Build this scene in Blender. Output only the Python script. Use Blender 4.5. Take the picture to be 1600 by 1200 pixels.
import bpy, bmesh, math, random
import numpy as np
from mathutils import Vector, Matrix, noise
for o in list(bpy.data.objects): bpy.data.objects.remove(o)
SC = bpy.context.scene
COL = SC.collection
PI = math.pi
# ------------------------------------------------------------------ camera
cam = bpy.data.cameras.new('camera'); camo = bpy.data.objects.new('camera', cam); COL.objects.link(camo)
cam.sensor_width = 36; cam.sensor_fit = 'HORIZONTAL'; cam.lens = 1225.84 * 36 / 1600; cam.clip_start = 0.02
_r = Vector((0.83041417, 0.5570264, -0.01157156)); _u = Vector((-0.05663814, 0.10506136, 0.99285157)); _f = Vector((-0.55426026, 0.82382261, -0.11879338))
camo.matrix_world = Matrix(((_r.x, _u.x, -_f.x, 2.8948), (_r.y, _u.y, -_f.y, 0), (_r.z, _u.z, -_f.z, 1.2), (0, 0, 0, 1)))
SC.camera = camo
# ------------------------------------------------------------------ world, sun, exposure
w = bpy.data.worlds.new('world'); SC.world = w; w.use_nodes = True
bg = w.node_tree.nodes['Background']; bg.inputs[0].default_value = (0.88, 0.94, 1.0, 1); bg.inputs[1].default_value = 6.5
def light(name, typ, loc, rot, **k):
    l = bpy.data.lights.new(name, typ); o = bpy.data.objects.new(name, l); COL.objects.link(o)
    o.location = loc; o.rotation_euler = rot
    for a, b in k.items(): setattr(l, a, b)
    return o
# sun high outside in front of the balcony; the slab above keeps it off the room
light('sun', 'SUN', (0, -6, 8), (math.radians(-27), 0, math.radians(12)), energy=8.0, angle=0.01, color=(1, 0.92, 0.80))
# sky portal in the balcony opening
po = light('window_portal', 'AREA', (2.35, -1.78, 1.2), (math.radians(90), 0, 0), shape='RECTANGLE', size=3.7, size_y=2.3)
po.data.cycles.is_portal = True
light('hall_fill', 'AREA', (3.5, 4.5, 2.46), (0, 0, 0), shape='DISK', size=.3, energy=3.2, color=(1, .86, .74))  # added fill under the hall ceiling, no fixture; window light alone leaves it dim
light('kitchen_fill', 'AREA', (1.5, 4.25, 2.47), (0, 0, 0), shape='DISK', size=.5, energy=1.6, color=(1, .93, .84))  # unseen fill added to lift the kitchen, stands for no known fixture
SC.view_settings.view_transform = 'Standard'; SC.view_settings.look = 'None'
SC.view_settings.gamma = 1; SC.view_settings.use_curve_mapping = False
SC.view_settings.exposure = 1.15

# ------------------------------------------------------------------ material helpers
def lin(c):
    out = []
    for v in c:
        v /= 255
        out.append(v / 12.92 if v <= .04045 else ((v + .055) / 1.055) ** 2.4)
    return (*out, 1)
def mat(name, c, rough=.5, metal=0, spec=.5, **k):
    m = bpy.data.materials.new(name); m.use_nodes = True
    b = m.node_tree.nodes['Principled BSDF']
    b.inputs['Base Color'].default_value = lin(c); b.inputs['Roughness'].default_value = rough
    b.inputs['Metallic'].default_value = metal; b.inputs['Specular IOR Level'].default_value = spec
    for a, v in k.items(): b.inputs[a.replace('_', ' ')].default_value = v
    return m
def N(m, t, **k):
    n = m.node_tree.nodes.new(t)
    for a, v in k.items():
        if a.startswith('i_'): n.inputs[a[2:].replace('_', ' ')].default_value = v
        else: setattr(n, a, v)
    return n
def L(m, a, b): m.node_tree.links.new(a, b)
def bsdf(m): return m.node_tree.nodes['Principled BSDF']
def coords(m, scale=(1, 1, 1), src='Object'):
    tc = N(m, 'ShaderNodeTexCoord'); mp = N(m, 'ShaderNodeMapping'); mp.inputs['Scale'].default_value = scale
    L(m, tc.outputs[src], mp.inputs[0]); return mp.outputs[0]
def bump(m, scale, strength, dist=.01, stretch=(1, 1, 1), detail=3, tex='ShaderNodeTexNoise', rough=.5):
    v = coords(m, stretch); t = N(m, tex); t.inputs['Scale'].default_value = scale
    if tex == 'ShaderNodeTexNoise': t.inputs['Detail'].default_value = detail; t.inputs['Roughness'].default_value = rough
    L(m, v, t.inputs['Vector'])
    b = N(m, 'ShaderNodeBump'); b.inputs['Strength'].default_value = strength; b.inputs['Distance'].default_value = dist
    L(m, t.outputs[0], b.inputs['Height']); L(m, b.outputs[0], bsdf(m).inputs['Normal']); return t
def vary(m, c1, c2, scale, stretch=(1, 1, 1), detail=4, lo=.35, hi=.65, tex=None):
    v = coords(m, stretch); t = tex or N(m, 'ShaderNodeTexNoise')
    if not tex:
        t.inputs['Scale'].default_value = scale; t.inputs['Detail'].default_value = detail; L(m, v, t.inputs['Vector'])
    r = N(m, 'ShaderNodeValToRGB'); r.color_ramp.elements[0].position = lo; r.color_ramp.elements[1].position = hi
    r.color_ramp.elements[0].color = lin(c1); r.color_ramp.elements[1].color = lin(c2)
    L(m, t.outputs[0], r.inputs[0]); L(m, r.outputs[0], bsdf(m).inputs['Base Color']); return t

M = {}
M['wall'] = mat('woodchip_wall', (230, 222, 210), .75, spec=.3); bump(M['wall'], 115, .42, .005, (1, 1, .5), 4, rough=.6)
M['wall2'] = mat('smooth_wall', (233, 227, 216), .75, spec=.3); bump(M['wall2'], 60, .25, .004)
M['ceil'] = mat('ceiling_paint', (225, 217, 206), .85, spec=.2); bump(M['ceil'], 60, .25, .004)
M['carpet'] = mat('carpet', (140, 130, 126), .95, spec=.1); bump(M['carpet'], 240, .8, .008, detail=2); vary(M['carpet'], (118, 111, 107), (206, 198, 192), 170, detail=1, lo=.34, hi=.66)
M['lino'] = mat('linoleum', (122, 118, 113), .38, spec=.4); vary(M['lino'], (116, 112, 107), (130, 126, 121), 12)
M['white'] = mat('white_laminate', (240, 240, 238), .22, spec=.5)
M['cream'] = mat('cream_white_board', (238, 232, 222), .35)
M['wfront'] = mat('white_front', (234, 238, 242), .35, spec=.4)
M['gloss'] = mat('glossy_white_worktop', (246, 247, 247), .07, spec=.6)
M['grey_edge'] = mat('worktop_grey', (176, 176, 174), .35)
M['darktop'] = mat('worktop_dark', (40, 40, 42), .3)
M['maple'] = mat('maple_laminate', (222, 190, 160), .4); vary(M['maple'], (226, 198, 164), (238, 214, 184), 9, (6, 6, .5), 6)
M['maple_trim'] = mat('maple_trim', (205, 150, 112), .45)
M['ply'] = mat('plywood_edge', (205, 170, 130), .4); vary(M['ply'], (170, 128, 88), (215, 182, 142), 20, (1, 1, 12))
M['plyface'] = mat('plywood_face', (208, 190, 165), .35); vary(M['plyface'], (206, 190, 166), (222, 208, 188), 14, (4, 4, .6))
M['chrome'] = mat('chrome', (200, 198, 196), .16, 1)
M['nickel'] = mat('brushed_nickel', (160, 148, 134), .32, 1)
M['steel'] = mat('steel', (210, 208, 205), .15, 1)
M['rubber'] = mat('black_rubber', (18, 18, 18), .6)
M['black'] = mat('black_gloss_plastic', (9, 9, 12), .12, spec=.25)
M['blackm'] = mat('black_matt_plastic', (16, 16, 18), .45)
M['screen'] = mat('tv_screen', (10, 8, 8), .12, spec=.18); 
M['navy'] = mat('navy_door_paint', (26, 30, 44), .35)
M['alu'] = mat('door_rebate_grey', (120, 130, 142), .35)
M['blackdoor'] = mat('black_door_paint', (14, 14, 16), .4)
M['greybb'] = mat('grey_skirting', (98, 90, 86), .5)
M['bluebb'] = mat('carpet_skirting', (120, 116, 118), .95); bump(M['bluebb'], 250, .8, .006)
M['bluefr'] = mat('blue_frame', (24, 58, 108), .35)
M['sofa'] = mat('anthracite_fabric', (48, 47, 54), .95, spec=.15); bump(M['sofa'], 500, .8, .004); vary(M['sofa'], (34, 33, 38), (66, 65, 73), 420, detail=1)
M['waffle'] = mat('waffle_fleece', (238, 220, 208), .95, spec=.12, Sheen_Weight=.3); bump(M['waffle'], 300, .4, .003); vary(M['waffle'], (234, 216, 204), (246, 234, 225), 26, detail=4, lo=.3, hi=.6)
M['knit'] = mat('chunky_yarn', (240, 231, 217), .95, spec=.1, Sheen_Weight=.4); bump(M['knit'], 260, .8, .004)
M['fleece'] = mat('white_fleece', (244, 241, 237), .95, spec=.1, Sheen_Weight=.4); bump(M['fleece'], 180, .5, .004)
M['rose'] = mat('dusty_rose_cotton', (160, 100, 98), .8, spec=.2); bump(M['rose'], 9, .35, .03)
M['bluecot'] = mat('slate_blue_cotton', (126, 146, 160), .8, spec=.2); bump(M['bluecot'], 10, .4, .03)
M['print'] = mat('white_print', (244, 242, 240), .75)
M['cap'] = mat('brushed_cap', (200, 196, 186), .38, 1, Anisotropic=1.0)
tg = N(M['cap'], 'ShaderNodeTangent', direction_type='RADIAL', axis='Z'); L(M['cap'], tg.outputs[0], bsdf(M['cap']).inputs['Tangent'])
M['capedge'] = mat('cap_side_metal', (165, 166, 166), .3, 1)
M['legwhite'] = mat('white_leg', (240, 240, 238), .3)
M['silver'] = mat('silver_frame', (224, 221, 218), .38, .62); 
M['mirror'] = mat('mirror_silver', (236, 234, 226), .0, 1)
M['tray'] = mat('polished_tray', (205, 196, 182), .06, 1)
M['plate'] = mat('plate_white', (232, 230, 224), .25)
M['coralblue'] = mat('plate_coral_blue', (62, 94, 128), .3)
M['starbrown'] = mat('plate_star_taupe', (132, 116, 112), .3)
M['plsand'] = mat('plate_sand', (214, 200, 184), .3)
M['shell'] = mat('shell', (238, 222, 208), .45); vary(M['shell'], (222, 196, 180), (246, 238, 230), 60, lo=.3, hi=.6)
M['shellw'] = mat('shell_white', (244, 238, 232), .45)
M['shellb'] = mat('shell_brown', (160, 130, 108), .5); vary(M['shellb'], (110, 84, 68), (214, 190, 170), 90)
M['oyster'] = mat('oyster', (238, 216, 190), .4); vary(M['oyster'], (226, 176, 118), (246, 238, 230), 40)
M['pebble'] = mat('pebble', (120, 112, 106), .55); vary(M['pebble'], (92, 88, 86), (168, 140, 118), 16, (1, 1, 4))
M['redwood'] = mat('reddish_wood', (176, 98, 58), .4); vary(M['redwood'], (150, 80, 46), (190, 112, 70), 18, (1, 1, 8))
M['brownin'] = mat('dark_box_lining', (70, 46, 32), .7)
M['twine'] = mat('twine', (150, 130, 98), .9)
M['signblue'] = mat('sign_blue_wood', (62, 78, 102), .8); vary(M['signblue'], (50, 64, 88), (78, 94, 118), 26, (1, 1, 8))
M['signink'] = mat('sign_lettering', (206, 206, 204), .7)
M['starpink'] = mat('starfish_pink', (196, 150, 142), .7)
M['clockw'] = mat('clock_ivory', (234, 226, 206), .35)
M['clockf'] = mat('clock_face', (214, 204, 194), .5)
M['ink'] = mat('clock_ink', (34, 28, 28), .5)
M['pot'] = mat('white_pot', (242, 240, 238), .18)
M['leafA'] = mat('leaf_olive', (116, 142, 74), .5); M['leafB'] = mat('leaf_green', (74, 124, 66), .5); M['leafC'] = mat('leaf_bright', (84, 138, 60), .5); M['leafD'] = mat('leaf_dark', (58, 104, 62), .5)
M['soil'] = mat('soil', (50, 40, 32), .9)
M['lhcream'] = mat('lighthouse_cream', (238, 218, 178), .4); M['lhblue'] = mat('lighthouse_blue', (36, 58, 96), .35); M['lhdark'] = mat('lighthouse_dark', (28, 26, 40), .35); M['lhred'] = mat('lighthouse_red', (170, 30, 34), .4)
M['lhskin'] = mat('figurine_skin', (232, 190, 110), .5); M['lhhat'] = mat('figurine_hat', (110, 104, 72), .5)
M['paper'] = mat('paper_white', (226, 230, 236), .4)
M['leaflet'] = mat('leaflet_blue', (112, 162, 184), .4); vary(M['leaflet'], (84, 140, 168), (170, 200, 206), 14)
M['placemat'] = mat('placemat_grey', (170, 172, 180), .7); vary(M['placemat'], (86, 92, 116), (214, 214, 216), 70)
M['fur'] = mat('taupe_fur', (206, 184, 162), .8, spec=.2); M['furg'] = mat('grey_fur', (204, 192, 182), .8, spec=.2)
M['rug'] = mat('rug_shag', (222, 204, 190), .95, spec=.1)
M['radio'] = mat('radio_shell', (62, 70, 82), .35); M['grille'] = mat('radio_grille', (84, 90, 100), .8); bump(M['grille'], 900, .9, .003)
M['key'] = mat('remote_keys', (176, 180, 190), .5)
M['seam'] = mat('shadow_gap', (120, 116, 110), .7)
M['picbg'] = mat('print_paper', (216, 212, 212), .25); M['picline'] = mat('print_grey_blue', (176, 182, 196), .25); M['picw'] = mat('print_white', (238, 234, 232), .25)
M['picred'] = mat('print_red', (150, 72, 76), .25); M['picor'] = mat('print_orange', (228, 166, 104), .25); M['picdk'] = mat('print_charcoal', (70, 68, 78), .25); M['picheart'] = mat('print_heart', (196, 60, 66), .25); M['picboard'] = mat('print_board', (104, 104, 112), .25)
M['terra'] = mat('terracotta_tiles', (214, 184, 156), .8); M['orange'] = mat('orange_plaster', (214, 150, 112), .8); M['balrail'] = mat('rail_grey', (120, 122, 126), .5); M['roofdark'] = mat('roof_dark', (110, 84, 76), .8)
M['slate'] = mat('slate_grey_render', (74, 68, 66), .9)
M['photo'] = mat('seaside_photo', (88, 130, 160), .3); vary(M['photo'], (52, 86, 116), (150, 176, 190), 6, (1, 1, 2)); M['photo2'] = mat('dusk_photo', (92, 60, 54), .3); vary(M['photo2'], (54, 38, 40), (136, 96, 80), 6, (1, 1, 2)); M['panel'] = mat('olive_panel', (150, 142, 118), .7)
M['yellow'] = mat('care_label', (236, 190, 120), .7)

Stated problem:
In the listing above, find the lines holding the word "scene" and copy them.

Final result:
Build this scene in Blender. Output only the Python script. Use Blender 4.5. Take the picture to be 1600 by 1200 pixels.
SC = bpy.context.scene